As far as looking after the interests of the individual borrower and investor is concerned, the function of Government is to provide an appropriate legislative framework for regulation of the financial services sector — one that is both comprehensive and robust. I am satisfied that, on foot of the progress made over recent years, especially in establishing the financial regulator with a particular focus on the interests of the consumer, we have such a framework in place.

Within the implementation of the overall legislative framework, private sector credit growth and debt levels are, in the first instance, a matter for the Central Bank and Financial Services Authority of Ireland. This follows from its role as part of the European system of central banks and its functions, as the financial regulator, in the prudential supervision of financial institutions and the protection of the consumers of those firms.

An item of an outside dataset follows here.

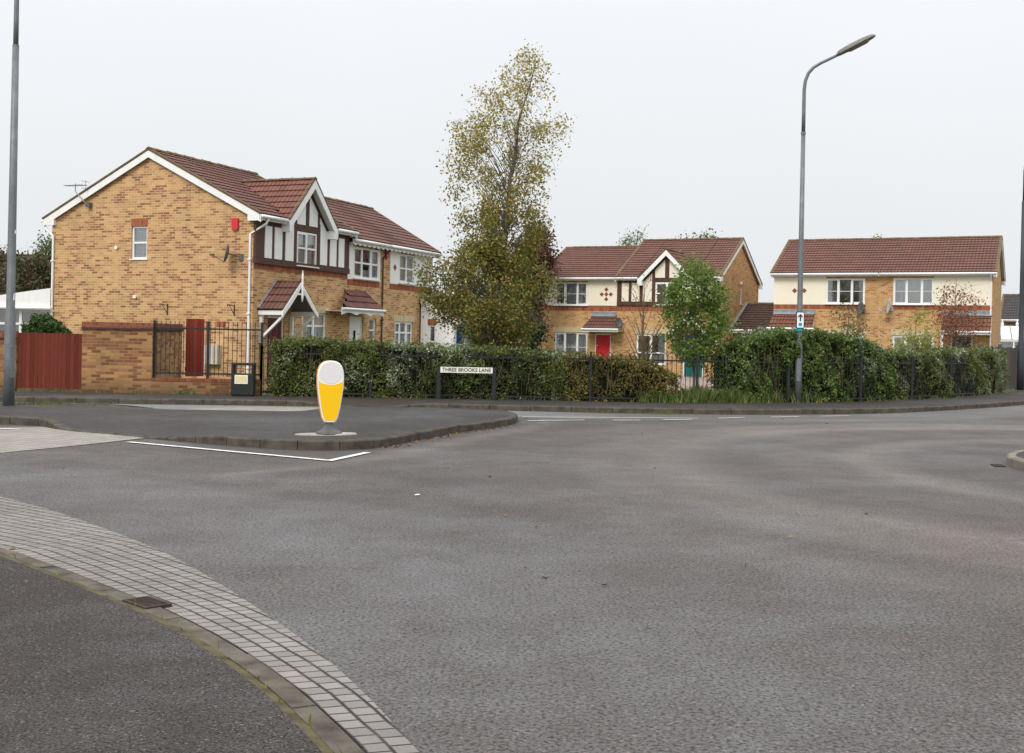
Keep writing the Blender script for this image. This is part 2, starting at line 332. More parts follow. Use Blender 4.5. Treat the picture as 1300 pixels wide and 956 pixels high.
def asphalt_mat(name, base, chip, scale=85.0, wet=0.35, lane=False, rmin=0.38, pits=0.9):
    m, nt, b = newmat(name)
    co = nt.coord()
    vo = nt.node('ShaderNodeTexVoronoi'); vo.inputs['Scale'].default_value = scale; nt.link(co, vo.inputs['Vector'])
    sepc = nt.node('ShaderNodeSeparateColor'); nt.link(vo.outputs['Color'], sepc.inputs[0])
    stone = nt.ramp(sepc.outputs[0], [(0.0, tuple(x * 0.72 for x in base)), (0.6, base), (0.92, tuple(x * 1.22 for x in base)), (1.0, chip)])
    pit = nt.ramp(vo.outputs['Distance'], [(0.35, 0.0), (0.8, 0.85)])
    c = nt.mix(pit, stone, tuple(x * 0.22 for x in base))
    pn = nt.noise(co, scale * 0.64, 3, 0.75)
    holes = nt.ramp(pn, [(0.40, 1.0), (0.50, 0.0)])
    mid = nt.noise(co, 14.0, 4, 0.7)
    c = nt.mix(nt.ramp(mid, [(0.3, 0.30), (0.7, 0.0)]), c, tuple(x * 0.45 for x in base))
    mp = nt.node('ShaderNodeMapping'); mp.inputs['Scale'].default_value = (0.35, 0.35, 1); nt.link(co, mp.inputs[0])
    big = nt.noise(mp.outputs[0], 1.0, 9, 0.72)
    c = nt.mix(nt.ramp(big, [(0.42, 0.0), (0.62, 0.55)]), c, nt.mix(1.0, c, (0.80, 0.70, 0.66), 'MULTIPLY'))
    c = nt.mix(nt.ramp(big, [(0.36, 0.40), (0.50, 0.0)]), c, nt.mix(0.5, c, (0.19, 0.195, 0.205)))  # bluish wet sheen painted in as broad patches
    rough = nt.ramp(big, [(0.3, rmin), (0.65, 0.75)])
    if lane:
        at = nt.node('ShaderNodeAttribute'); at.attribute_name = 'wear_sheen'
        sc = nt.node('ShaderNodeSeparateColor'); nt.link(at.outputs['Color'], sc.inputs[0])
        nz = nt.math('ADD', nt.math('MULTIPLY', nt.noise(co, 1.8, 4, 0.65), 0.9), 0.5)
        c = nt.mix(nt.math('MULTIPLY', nt.math('MULTIPLY', sc.outputs[0], nz), 0.70), c, (0.235, 0.20, 0.175))   # pale worn track
        c = nt.mix(nt.math('MULTIPLY', nt.math('MULTIPLY', sc.outputs[1], nz), 0.55), c, (0.115, 0.082, 0.078))   # reddish track
        sub = nt.node('ShaderNodeVectorMath', operation='DISTANCE'); nt.link(co, sub.inputs[0]); sub.inputs[1].default_value = (10.6, 15.4, 0)
        rr = nt.math('ADD', nt.math('DIVIDE', sub.outputs['Value'], 20.0), nt.math('MULTIPLY', nt.math('SUBTRACT', nt.noise(co, 0.5, 3), 0.5), 0.02))
        arcs = nt.ramp(rr, [(0.255, 0.0), (0.29, 0.75), (0.315, 0.1), (0.345, 0.25), (0.37, 0.0), (0.395, 0.2), (0.425, 1.0), (0.455, 0.55), (0.475, 0.75), (0.50, 0.1), (0.535, 0.45), (0.57, 0.0)])
        rut = nt.ramp(rr, [(0.31, 0.0), (0.33, 0.6), (0.36, 0.2), (0.39, 0.9), (0.415, 0.0), (0.50, 0.0), (0.52, 0.5), (0.55, 0.0)])
        sx_ = nt.node('ShaderNodeSeparateXYZ'); nt.link(co, sx_.inputs[0])
        fd = nt.ramp(nt.math('DIVIDE', nt.math('ADD', sx_.outputs[0], 1.0), 6.0), [(0.0, 0.15), (1.0, 1.0)])
        grit = nt.ramp(nt.noise(co, 5.0, 6, 0.75), [(0.3, 0.35), (0.65, 1.0)])
        c = nt.mix(nt.math('MULTIPLY', nt.math('MULTIPLY', arcs, fd), nt.math('MULTIPLY', grit, 0.95)), c, (0.22, 0.19, 0.165))
        c = nt.mix(nt.math('MULTIPLY', nt.math('MULTIPLY', rut, fd), nt.math('MULTIPLY', grit, 0.65)), c, (0.085, 0.062, 0.059))
        zf = nt.math('MULTIPLY', at.outputs['Alpha'], nt.ramp(nt.noise(co, 0.9, 9, 0.75), [(0.34, 0.2), (0.60, 1.0)]))
        c = nt.mix(nt.math('MULTIPLY', zf, 0.38), c, (0.190, 0.190, 0.197))                                     # damp sky sheen painted as paler blue-grey
        c = nt.mix(nt.math('MULTIPLY', sc.outputs[2], 0.75), c, (0.27, 0.275, 0.28))                           # wet sheen of the far lane painted pale
    c = nt.mix(nt.math('MULTIPLY', holes, pits), c, tuple(x * 0.10 for x in base))  # relief shade in the pits painted as dark spots
    nt.link(c, b.inputs['Base Color'])
    nt.link(nt.math('MAXIMUM', rough, nt.math('MULTIPLY', holes, 0.9)), b.inputs['Roughness'])
    b.inputs['Specular IOR Level'].default_value = wet
    h = nt.math('ADD', nt.math('MULTIPLY', vo.outputs['Distance'], -1.0), nt.math('MULTIPLY', holes, -1.0))
    nt.link(nt.bump(h, 0.45, 0.007), b.inputs['Normal'])
    return m
M_ROAD = asphalt_mat('road_asphalt', (0.122, 0.108, 0.099), (0.28, 0.20, 0.18), 70.0, 0.40, lane=True, pits=0.72)
M_PATH = asphalt_mat('path_asphalt', (0.078, 0.067, 0.061), (0.26, 0.24, 0.21), 110.0, 0.25, rmin=0.6)
M_ISLE = asphalt_mat('island_asphalt', (0.080, 0.075, 0.073), (0.20, 0.19, 0.17), 120.0, 0.3, rmin=0.5)

def block_mat(name, cw, ch, a, bb, joint, jw, rot=0.0):
    m, nt, b = newmat(name)
    uv = nt.coord('UV')
    mp = nt.node('ShaderNodeMapping'); mp.inputs['Rotation'].default_value = (0, 0, rot); nt.link(uv, mp.inputs[0])
    wob = nt.noise(uv, 3.0, 2)
    sp = nt.node('ShaderNodeSeparateXYZ'); nt.link(mp.outputs[0], sp.inputs[0])
    v = nt.math('ADD', sp.outputs[1], nt.math('MULTIPLY', nt.math('SUBTRACT', wob, 0.5), 0.022))
    row = nt.math('FLOOR', nt.math('DIVIDE', v, ch))
    wr = nt.node('ShaderNodeTexWhiteNoise'); wr.noise_dimensions = '1D'; nt.link(row, wr.inputs['W'])
    uu = nt.math('ADD', nt.math('DIVIDE', sp.outputs[0], cw), nt.math('MULTIPLY', wr.outputs[0], 1.0))
    col = nt.math('FLOOR', uu)
    fu = nt.math('MULTIPLY', nt.math('FRACT', uu), cw); fv = nt.math('MULTIPLY', nt.math('FRACT', nt.math('DIVIDE', v, ch)), ch)
    du = nt.math('MINIMUM', fu, nt.math('SUBTRACT', cw, fu)); dv = nt.math('MINIMUM', fv, nt.math('SUBTRACT', ch, fv))
    jn = nt.noise(uv, 5.0, 4, 0.7)
    jf = nt.math('MAXIMUM', nt.ramp(du, [(jw * 0.65, 1.0), (jw * 1.5, 0.0)]), nt.ramp(dv, [(jw * 0.8, 1.0), (jw * 1.9, 0.0)]))
    jf2 = nt.math('MULTIPLY', jf, nt.ramp(jn, [(0.25, 0.6), (0.5, 1.0)]))
    cx = nt.node('ShaderNodeCombineXYZ'); nt.link(col, cx.inputs[0]); nt.link(row, cx.inputs[1])
    wn = nt.node('ShaderNodeTexWhiteNoise'); wn.noise_dimensions = '2D'; nt.link(cx.outputs[0], wn.inputs['Vector'])
    c = nt.mix(wn.outputs[0], a, bb)
    g = nt.noise(uv, 1.2, 5, 0.65)
    c = nt.mix(nt.ramp(g, [(0.4, 0.0), (0.7, 0.5)]), c, tuple(x * 0.55 for x in a))
    gg = nt.noise(uv, 140, 3, 0.7)
    c = nt.mix(nt.ramp(gg, [(0.35, 0.35), (0.6, 0.0)]), c, tuple(x * 0.5 for x in a))
    c = nt.mix(jf2, c, joint)
    nt.link(c, b.inputs['Base Color']); b.inputs['Roughness'].default_value = 0.75
    b.inputs['Specular IOR Level'].default_value = 0.3
    h = nt.math('ADD', nt.math('MULTIPLY', jf, -1.0), nt.math('ADD', nt.math('MULTIPLY', wn.outputs[0], 0.35), nt.math('MULTIPLY', gg, 0.25)))
    nt.link(nt.bump(h, 0.6, 0.010), b.inputs['Normal'])
    return m
def slurry():
    m, nt, b = newmat('pale_slurry_edge')
    uv = nt.coord('UV'); sp = nt.node('ShaderNodeSeparateXYZ'); nt.link(uv, sp.inputs[0])
    n = nt.noise(nt.coord(), 14, 5, 0.7); n2 = nt.noise(nt.coord(), 130, 4, 0.7)
    f = nt.ramp(nt.math('ADD', nt.math('MULTIPLY', sp.outputs[1], 2.0), nt.math('MULTIPLY', n, 0.6)), [(0.32, 0.0), (0.60, 1.0)])
    c = nt.mix(f, (0.225, 0.22, 0.208), (0.125, 0.117, 0.113))
    c = nt.mix(nt.math('MULTIPLY', nt.ramp(n2, [(0.38, 1.0), (0.52, 0.0)]), nt.math('ADD', nt.math('MULTIPLY', f, 0.6), 0.3)), c, (0.03, 0.028, 0.026))
    nt.link(c, b.inputs['Base Color']); b.inputs['Roughness'].default_value = 0.7
    nt.link(nt.bump(n2, 0.6, 0.008), b.inputs['Normal'])
    return m
M_SLURRY = slurry()
M_BLOCK = block_mat('channel_blocks', 0.10, 0.104, (0.225, 0.205, 0.19), (0.31, 0.283, 0.262), (0.024, 0.019, 0.016), 0.0055)
M_RAMP = block_mat('ramp_blocks', 0.10, 0.20, (0.31, 0.28, 0.25), (0.40, 0.37, 0.33), (0.12, 0.10, 0.085), 0.006, rot=R(35))
M_DRIVE = block_mat('drive_blocks', 0.20, 0.10, (0.36, 0.27, 0.23), (0.42, 0.32, 0.28), (0.16, 0.12, 0.10), 0.006)
def paint_mat():
    m, nt, b = newmat('road_paint')
    n = nt.noise(nt.coord(), 30, 4, 0.7)
    n2 = nt.noise(nt.coord(), 5, 3, 0.6)
    c = nt.ramp(nt.math('MULTIPLY', n, nt.math('ADD', n2, 0.55)), [(0.36, (0.26, 0.25, 0.24)), (0.50, (0.76, 0.76, 0.74))])
    nt.link(c, b.inputs['Base Color']); b.inputs['Roughness'].default_value = 0.6
    nt.link(nt.bump(nt.noise(nt.coord(), 90, 2), 0.4, 0.004), b.inputs['Normal'])
    return m
M_PAINT = paint_mat()
def ground_mat():
    m, nt, b = newmat('rough_grass_ground')
    n = nt.noise(nt.coord(), 0.6, 5, 0.7); n2 = nt.noise(nt.coord(), 25, 4, 0.7)
    c = nt.ramp(n, [(0.3, (0.05, 0.07, 0.022)), (0.55, (0.08, 0.10, 0.03)), (0.75, (0.10, 0.085, 0.05))])
    c = nt.mix(nt.ramp(n2, [(0.3, 0.5), (0.7, 0.0)]), c, (0.025, 0.03, 0.012))
    nt.link(c, b.inputs['Base Color']); b.inputs['Roughness'].default_value = 0.95
    nt.link(nt.bump(n2, 0.6, 0.03), b.inputs['Normal'])
    return m
M_GROUND = ground_mat()
M_VERGE = simple('mossy_edge', (0.10, 0.085, 0.05), 0.95, 0.1, var=0.5, scale=6, bump=0.5)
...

The financial regulator has already drawn attention to the need for consumers to choose the right type of loan for their needs. The financial regulator, with its statutory consumer mandate, has developed a number of specific initiatives to help consumers make informed choices in terms of the financial products they choose, the amount of risk they take on and the cost of financial products. These initiatives have been developed through the framework of the financial regulator's "It's Your Money" campaign and have involved publishing consumer guides on credit products, fact sheets and cost surveys on personal loans, all of which are intended to assist borrowers in making the most appropriate credit decisions given their circumstances.

Finally, the Central Bank's recently published financial stability report concludes that a range of fundamental factors such as growing employment and incomes, falling inflation and low interest rates have supported the pattern of mortgage growth and associated debt levels in the economy. The report, however, emphasises the importance of responsible behaviour by both borrowers and lenders to factor into their financial decision making the prospective impact of potential changes in the future economic environment. I share the Central Bank's assessment of the importance of maintaining financial and economic stability. In that regard, for my part, I intend to maintain a responsible approach to maintaining stability in our public finances, which will ensure that the strategic direction of our economy will focus on sustainable real improvements in public services, social provision and infrastructure.